In its most detailed response to a mass tort lawsuit blaming it in part for the catastrophic flood and debris flow of January 9, the Montecito Water District has asserted that leaks from its facilities accounted for less than one quarter of one percent of the early-morning deluge. The district claims it lost only 5.8 million gallons due to disaster-related ruptures to pipelines and fire hydrants, not the 8 million or 9 million gallons its director, Nick Turner, previously stated and the amount cited in the lawsuit filed by a handful of property owners. They claim the district’s failure to have backup generators powering automatic shutoff valves to water transmission lines contributed in significant fashion to the damage inflicted by the flooding. To the extent district waters contributed to the storm damage, the litigants assert, the district should be held financially responsible. According to district spokesperson Laura Camp, the district has never had any automatic shutoff valves, so the failure to maintain a backup generator is a meaningless charge. “People have this Star Trek, control-board fantasy notion that we have power-activated remote-control equipment,” she said.

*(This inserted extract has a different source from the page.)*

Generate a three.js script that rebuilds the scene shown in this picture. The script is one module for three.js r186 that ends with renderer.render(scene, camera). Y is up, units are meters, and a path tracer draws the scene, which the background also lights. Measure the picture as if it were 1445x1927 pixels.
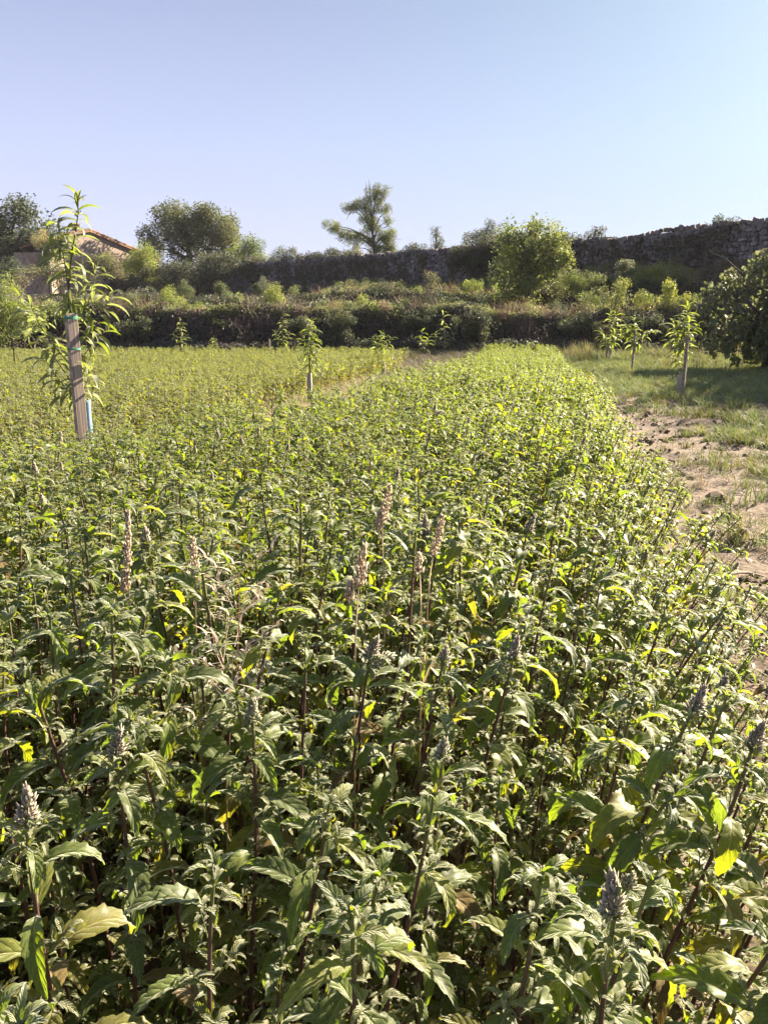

After the 1/9 Debris Flows severely damaged the water main spanning Hot Springs Creek, crews work to replace and bury the new line.

Camp stated the district lost 5.8 million gallons; that compares, she said, with 200 million gallons that fell during the most intense 15 minutes of the storm. She added that the district’s water losses occurred over an 11-hour period and via 300 ruptures and breaks throughout the entire system. Joseph Liebman, one of the attorneys suing the water district, said the new revelations raised more questions than they answered. “It’s disingenuous to talk about how much total water fell,” he stated. “What’s relevant is how much fell above East Valley Road.” That’s where the district’s main water line runs, and that’s where seven of its storage tanks are located. Liebman said the information he relied upon in the lawsuit was information provided by Turner to various media outlets. “It’s a very different story we’re hearing now,” he said. “The accuracy of the new information will have to be analyzed by experts.”